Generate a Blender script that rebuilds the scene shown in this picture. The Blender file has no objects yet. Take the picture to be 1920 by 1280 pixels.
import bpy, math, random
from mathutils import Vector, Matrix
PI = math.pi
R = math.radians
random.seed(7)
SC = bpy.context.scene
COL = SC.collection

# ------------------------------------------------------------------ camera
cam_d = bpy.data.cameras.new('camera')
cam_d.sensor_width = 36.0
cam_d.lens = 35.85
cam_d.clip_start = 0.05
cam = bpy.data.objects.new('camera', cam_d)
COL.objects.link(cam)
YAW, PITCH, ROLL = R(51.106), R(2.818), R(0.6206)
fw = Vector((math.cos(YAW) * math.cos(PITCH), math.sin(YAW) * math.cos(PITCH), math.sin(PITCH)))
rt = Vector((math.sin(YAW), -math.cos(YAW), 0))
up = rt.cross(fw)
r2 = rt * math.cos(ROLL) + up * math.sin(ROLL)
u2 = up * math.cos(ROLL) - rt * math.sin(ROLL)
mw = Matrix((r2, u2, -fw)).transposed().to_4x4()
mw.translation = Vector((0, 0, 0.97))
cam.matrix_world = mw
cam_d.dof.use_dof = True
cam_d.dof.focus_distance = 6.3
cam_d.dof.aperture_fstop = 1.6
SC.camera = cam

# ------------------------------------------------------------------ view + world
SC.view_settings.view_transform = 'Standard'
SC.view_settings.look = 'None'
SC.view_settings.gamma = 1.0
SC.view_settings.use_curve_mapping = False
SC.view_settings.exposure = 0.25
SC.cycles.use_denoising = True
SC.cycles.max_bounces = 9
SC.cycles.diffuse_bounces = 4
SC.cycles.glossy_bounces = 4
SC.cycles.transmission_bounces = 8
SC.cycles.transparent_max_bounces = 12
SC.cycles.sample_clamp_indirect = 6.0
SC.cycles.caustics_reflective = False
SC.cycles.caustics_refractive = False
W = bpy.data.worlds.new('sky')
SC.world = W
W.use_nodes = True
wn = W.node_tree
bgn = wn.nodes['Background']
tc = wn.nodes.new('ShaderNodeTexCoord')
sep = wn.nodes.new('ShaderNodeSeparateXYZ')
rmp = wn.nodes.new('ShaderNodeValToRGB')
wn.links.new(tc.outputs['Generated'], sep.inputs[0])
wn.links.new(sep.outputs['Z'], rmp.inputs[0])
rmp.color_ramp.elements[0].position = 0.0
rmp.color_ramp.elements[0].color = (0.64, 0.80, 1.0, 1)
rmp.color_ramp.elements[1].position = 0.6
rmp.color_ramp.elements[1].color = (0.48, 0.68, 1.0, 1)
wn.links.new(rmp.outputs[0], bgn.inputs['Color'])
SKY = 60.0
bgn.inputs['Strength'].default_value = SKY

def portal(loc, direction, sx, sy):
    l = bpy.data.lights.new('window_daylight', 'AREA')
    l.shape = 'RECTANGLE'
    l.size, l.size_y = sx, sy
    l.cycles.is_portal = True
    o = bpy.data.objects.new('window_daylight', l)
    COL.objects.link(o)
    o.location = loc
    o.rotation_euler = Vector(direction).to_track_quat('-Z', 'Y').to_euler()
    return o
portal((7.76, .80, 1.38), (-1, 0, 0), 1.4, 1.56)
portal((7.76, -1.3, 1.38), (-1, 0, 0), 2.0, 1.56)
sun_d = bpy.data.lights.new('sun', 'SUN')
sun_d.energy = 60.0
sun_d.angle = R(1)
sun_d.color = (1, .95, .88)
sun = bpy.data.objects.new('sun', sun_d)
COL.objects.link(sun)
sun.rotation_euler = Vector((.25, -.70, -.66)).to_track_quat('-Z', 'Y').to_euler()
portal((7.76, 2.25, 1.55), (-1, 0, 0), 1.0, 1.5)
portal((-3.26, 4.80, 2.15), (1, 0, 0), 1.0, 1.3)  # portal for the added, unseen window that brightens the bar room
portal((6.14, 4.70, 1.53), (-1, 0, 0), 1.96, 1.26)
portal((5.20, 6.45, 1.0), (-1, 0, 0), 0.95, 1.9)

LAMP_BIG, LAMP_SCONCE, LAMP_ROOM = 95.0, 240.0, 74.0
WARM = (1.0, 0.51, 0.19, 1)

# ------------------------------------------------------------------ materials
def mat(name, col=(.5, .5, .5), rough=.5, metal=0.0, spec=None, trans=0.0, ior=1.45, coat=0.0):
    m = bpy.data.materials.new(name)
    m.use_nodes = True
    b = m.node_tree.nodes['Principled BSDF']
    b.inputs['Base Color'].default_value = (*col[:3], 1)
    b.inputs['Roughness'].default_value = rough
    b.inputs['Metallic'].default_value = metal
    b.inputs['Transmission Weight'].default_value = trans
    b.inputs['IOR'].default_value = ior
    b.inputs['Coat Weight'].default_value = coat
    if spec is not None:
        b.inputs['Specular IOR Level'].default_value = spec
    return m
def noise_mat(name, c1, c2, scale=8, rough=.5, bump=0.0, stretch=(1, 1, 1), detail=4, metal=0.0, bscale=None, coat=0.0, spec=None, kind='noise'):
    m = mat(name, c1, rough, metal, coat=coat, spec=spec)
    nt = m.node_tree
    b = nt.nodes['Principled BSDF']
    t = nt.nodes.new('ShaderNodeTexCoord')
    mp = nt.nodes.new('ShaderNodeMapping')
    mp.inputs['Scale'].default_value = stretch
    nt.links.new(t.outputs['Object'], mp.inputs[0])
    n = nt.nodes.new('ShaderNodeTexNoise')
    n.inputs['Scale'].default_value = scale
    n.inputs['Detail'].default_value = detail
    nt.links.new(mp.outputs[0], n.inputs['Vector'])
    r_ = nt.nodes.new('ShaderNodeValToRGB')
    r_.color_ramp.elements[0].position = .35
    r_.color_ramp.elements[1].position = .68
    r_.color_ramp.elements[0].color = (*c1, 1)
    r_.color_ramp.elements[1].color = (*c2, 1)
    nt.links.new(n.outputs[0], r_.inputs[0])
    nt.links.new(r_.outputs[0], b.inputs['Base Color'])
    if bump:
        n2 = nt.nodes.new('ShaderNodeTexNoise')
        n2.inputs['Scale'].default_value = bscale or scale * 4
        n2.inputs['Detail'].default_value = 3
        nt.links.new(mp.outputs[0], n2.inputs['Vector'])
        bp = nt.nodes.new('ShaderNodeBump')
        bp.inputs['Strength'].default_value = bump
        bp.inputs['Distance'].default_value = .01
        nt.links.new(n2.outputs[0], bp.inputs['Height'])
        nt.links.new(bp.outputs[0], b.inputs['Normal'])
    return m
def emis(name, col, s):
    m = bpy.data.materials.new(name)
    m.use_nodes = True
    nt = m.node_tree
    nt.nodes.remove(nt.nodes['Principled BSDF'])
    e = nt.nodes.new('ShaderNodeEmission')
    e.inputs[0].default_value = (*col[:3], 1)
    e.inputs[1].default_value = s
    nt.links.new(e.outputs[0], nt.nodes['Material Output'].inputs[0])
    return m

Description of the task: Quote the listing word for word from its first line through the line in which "COL = SC.collection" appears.

Answer for the task:
Generate a Blender script that rebuilds the scene shown in this picture. The Blender file has no objects yet. Take the picture to be 1920 by 1280 pixels.
import bpy, math, random
from mathutils import Vector, Matrix
PI = math.pi
R = math.radians
random.seed(7)
SC = bpy.context.scene
COL = SC.collection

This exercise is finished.